■ Required work: Print verbatim the opening line of the material and every subsequent line through the one containing "def Z(py, d): return CZ - (py - CY) * d / F".
· · · · · · ·
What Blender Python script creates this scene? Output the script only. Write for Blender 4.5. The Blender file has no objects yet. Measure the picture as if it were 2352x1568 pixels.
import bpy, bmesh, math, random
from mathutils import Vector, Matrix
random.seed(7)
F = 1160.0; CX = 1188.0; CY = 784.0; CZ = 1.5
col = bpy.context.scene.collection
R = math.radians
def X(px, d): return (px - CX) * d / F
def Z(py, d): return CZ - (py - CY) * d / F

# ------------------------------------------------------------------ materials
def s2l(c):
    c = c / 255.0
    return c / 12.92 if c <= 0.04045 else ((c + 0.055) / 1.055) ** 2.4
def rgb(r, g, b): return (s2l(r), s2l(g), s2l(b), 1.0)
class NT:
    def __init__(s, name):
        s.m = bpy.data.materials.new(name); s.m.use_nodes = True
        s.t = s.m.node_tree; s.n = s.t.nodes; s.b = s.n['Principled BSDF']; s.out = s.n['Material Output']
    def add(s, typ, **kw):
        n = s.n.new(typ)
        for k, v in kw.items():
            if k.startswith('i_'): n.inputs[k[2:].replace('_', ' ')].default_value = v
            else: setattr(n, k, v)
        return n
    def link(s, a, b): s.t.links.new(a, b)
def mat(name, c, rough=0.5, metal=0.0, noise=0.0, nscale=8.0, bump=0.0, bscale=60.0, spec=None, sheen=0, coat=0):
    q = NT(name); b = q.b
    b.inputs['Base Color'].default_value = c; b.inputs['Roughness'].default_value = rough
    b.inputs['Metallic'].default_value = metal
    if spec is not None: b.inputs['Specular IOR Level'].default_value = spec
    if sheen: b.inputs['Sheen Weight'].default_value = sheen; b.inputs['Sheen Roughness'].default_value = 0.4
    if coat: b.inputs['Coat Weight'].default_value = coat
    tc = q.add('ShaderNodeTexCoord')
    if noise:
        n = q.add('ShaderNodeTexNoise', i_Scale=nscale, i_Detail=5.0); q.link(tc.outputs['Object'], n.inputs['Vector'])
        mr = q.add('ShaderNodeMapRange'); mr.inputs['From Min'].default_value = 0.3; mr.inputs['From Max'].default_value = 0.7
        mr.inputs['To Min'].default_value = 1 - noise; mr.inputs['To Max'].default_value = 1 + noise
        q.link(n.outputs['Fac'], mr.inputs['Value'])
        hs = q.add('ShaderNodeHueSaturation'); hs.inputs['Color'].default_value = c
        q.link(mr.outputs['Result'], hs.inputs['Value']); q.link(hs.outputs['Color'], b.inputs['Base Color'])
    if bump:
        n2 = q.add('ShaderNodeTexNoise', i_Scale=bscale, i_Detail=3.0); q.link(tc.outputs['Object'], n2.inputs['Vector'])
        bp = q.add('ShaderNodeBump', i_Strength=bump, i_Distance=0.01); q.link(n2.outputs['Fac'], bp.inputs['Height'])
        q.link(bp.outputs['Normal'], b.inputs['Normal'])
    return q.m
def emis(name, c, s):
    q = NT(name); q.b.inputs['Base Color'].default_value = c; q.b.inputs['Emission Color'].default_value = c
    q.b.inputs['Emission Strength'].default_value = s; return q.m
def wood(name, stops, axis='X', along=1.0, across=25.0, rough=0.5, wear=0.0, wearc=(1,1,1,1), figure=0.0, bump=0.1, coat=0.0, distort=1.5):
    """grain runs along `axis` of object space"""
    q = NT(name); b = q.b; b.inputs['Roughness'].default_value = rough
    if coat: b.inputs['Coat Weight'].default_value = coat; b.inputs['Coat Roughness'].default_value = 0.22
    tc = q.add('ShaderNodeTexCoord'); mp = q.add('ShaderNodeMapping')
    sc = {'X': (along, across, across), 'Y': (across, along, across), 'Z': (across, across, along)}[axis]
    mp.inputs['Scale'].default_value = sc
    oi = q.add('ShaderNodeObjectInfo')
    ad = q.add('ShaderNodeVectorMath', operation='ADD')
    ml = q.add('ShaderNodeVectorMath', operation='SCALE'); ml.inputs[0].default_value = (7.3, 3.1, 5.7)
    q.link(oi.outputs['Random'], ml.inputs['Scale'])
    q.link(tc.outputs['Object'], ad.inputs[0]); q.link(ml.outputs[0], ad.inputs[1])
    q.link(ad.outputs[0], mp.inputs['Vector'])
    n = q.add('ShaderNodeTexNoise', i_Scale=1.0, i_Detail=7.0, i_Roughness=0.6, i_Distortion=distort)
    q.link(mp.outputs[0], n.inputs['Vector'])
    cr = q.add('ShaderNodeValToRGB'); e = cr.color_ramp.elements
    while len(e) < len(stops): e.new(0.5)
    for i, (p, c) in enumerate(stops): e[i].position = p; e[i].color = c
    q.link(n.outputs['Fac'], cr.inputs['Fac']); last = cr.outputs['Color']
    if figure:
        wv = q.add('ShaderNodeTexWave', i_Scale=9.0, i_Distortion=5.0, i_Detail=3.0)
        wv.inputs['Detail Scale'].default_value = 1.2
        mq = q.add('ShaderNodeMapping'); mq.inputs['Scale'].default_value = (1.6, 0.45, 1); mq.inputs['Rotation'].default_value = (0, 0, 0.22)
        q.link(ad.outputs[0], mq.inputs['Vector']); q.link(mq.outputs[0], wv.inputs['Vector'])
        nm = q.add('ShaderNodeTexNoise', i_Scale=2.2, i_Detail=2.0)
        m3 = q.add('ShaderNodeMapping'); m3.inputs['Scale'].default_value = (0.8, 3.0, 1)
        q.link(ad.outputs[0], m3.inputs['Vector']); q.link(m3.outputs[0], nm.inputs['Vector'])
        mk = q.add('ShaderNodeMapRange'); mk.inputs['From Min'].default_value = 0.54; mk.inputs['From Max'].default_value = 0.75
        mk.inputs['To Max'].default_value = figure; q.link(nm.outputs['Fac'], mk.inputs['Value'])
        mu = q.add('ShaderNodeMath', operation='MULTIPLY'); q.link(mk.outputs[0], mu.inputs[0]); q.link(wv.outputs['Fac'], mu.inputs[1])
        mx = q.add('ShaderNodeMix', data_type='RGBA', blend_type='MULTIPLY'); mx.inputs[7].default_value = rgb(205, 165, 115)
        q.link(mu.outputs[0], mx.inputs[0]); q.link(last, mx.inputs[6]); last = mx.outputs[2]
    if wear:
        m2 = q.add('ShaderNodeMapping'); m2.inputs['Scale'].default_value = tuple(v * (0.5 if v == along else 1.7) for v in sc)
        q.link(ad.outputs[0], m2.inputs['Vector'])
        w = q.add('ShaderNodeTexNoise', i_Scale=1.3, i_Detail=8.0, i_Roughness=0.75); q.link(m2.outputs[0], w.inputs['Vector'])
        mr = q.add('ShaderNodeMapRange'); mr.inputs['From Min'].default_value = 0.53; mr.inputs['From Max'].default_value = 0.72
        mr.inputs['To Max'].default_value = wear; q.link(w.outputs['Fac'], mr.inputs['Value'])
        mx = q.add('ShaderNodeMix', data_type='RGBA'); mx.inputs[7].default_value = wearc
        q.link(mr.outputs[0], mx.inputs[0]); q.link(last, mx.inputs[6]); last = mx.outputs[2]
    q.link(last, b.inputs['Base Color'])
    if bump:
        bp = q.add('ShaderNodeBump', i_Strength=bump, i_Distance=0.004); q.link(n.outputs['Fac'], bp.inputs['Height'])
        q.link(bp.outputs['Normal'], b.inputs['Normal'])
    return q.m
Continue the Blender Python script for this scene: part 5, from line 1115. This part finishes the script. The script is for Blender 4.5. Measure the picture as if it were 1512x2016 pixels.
· · · · · · ·
■ Written response:
What Blender Python script creates this scene? Output the script only. Write for Blender 4.5. The Blender file has no objects yet. Measure the picture as if it were 2352x1568 pixels.
import bpy, bmesh, math, random
from mathutils import Vector, Matrix
random.seed(7)
F = 1160.0; CX = 1188.0; CY = 784.0; CZ = 1.5
col = bpy.context.scene.collection
R = math.radians
def X(px, d): return (px - CX) * d / F
def Z(py, d): return CZ - (py - CY) * d / F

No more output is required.